We walked and worked our way through an onslaught of obstacles, and let me tell you, there were many times that we could have turned back, or stopped because the coal industry came at us with the might and brute it is famous for. But we did not. We kept walking. We could have fallen apart into the demoralizing tangle of stress and interpersonal communication tensions brought about by sleep-deprivation and difficult conditions, but we did not. We kept walking. Every single resting place was taken away by us due to politicking and coal company intimidation on our march. Every single place the organizing body had secured for us to sleep for the week fell through. So did we quit? Did we give up in exhaustion or internal collapse? No. We kept marching.

I just marched in 90-100 degree weather with 200-300 brave and tolerant people through unbelievable conditions. We walked past organized groups of people yelling at us to go home, and get a job, and unfortunate slurs that do not need to be repeated, yet did we give up? No. We did more than just keep marching, we marched with our hearts open and heads held high and stayed committed to our agreements of nonviolence. We marched with our hearts open and honestly, received far more support than opposition from the communities we walked through.
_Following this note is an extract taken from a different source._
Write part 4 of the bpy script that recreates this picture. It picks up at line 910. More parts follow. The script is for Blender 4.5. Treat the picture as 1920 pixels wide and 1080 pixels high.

We often walked in a solemn and proud single file down narrow and windy roads while people walked from the hollows out to watch us go by, to take our photos or offer water, to sit on a four-wheeler with a sign that said simply "thank-you," and to join us.

We walked and we worked and we let our sweat consecrate our shared intention of ending mountaintop removal coal mining, creating a diverse and sustainable local economy in the region, and honoring the history of those who have always expressed our shared need for dignity, honor, respect and justice by protecting Blair Mountain. That was why we walked. And that is why we did not give up and are not going to give up. At the end, once we made it to Blair, over 1,000 more people joined us. Kathy Mattea sang for us and Robert Kennedy Jr. and locally impacted residents spoke at the bottom of the mountain, and then together, we marched up to the very top of Blair Mountain in the heat, where we made it be known, that history is alive, that this mountain deserves to stand, as do all mountains, and that this region is ready for a more sane economic future.

We marched together as locals, labor organizers, environmentalists, college students, elders, artists and all with a common, yet multi-facetted cause, and despite all odds, we made it. While the long-term work for central Appalachia continues, we will now always have our organizing efforts "before we marched to Blair Mountain, and after we marched on Blair Mountain."